======== Source data

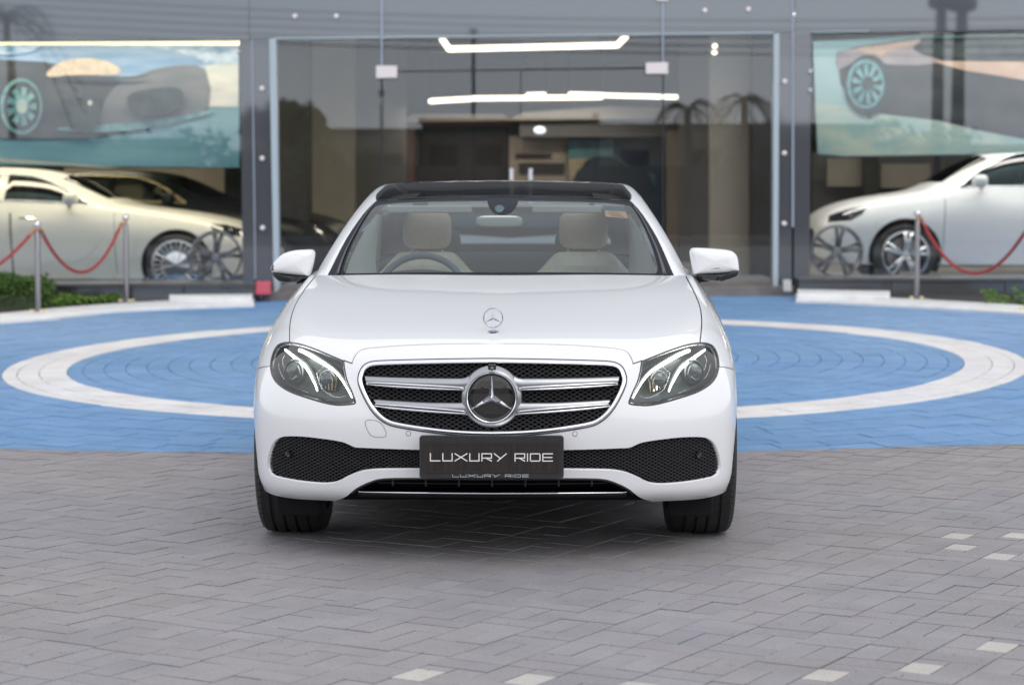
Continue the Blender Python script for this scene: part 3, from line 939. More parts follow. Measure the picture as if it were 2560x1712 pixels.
# ---- louvres: satin wings with a double chrome blade, two a side
gy = lambda x: (front_y(min(abs(x), 0.44), 0.62) or 0.05)
def zpx(v): return loc_at(1300, v, 0.02).z
def xpx(u): return loc_at(u, 1000, 0.03).x
wings = [
 (rc(Z2, [(276,1040),(292,1056),(330,1066),(600,1066),(900,1064),(1142,1061)]), rc(Z2, [(290,1175),(330,1170),(600,1160),(900,1146),(1122,1134)]), (1128,1117), (318,1149), 17),
 (rc(Z2, [(292,1258),(345,1262),(600,1262),(900,1251),(1076,1243)]), rc(Z2, [(258,1376),(310,1368),(600,1348),(850,1328),(1018,1313)]), (1062,1292), (306,1343), 20)]
for (te, be, b0, b1, hh) in wings:
    for sd in (1, -1):
        mb = MB(); N_ = 26; rings = []
        def interp(ln, t):
            us = [p[0] for p in ln]; u = us[0] + (us[-1]-us[0])*t
            return u, float(np.interp(u, us, [p[1] for p in ln]))
        secs = []
        for k in range(N_+1):
            t = k/N_; (ut, vt), (ub, vb) = interp(te, t), interp(be, t)
            sec = []
            for f, oy in ((0, 0.030), (0.0, 0.008), (0.06, 0.003), (0.25, -0.001), (0.5, -0.0035), (0.75, -0.001), (0.94, 0.003), (1.0, 0.008), (1.0, 0.030)):
                u, v = ut + (ub-ut)*f, vt + (vb-vt)*f; x = xpx(u)
                sec.append(Vector((sd*x, gy(x)+oy, zpx(v))))
            secs.append(sec)
        loft(mb, secs, flip=sd < 0)
        mb.add(secs[0], [tuple(range(9))]); mb.add(secs[-1], [tuple(range(9))[::-1]])
        o = mb.build('grille_louvre', M['satin'], car, sharp=50)
        L = MB()
        n = 28
        for sgn in (1, -1):
            line = []
            for k in range(n+1):
                t = k/n
                u, v = Z2(b0[0]+(b1[0]-b0[0])*t, b0[1]+(b1[1]-b0[1])*t)
                w = hh/3.267*min(1, (4*t*(1-t)+0.10)**0.30)*0.62
                x = xpx(u); line.append(Vector((sd*x, gy(x)-0.0035, zpx(v - sgn*w))))
            rr = [0.0016 + 0.0024*min(1, (4*(k/n)*(1-k/n))**0.4) for k in range(n+1)]
            L.tube(line, rr, 8, up=(0, 1, 0))
        L.build('blade', M['chrome'], o, smooth=True)
        S_ = MB(); line = []
        for k in range(n+1):
            t = 0.02 + 0.96*k/n
            u, v = Z2(b0[0]+(b1[0]-b0[0])*t, b0[1]+(b1[1]-b0[1])*t); x = xpx(u)
            line.append(Vector((sd*x, gy(x)-0.0030, zpx(v))))
        S_.tube(line, 0.0036, 6, up=(0, 1, 0)); S_.build('slit', M['black_plastic'], o)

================

▸ **Short exercise**: Reproduce every line of the material precisely, omitting its pictures.

▸ **Answer to this problem**:
Continue the Blender Python script for this scene: part 3, from line 939. More parts follow. Measure the picture as if it were 2560x1712 pixels.
# ---- louvres: satin wings with a double chrome blade, two a side
gy = lambda x: (front_y(min(abs(x), 0.44), 0.62) or 0.05)
def zpx(v): return loc_at(1300, v, 0.02).z
def xpx(u): return loc_at(u, 1000, 0.03).x
wings = [
 (rc(Z2, [(276,1040),(292,1056),(330,1066),(600,1066),(900,1064),(1142,1061)]), rc(Z2, [(290,1175),(330,1170),(600,1160),(900,1146),(1122,1134)]), (1128,1117), (318,1149), 17),
 (rc(Z2, [(292,1258),(345,1262),(600,1262),(900,1251),(1076,1243)]), rc(Z2, [(258,1376),(310,1368),(600,1348),(850,1328),(1018,1313)]), (1062,1292), (306,1343), 20)]
for (te, be, b0, b1, hh) in wings:
    for sd in (1, -1):
        mb = MB(); N_ = 26; rings = []
        def interp(ln, t):
            us = [p[0] for p in ln]; u = us[0] + (us[-1]-us[0])*t
            return u, float(np.interp(u, us, [p[1] for p in ln]))
        secs = []
        for k in range(N_+1):
            t = k/N_; (ut, vt), (ub, vb) = interp(te, t), interp(be, t)
            sec = []
            for f, oy in ((0, 0.030), (0.0, 0.008), (0.06, 0.003), (0.25, -0.001), (0.5, -0.0035), (0.75, -0.001), (0.94, 0.003), (1.0, 0.008), (1.0, 0.030)):
                u, v = ut + (ub-ut)*f, vt + (vb-vt)*f; x = xpx(u)
                sec.append(Vector((sd*x, gy(x)+oy, zpx(v))))
            secs.append(sec)
        loft(mb, secs, flip=sd < 0)
        mb.add(secs[0], [tuple(range(9))]); mb.add(secs[-1], [tuple(range(9))[::-1]])
        o = mb.build('grille_louvre', M['satin'], car, sharp=50)
        L = MB()
        n = 28
        for sgn in (1, -1):
            line = []
            for k in range(n+1):
                t = k/n
                u, v = Z2(b0[0]+(b1[0]-b0[0])*t, b0[1]+(b1[1]-b0[1])*t)
                w = hh/3.267*min(1, (4*t*(1-t)+0.10)**0.30)*0.62
                x = xpx(u); line.append(Vector((sd*x, gy(x)-0.0035, zpx(v - sgn*w))))
            rr = [0.0016 + 0.0024*min(1, (4*(k/n)*(1-k/n))**0.4) for k in range(n+1)]
            L.tube(line, rr, 8, up=(0, 1, 0))
        L.build('blade', M['chrome'], o, smooth=True)
        S_ = MB(); line = []
        for k in range(n+1):
            t = 0.02 + 0.96*k/n
            u, v = Z2(b0[0]+(b1[0]-b0[0])*t, b0[1]+(b1[1]-b0[1])*t); x = xpx(u)
            line.append(Vector((sd*x, gy(x)-0.0030, zpx(v))))
        S_.tube(line, 0.0036, 6, up=(0, 1, 0)); S_.build('slit', M['black_plastic'], o)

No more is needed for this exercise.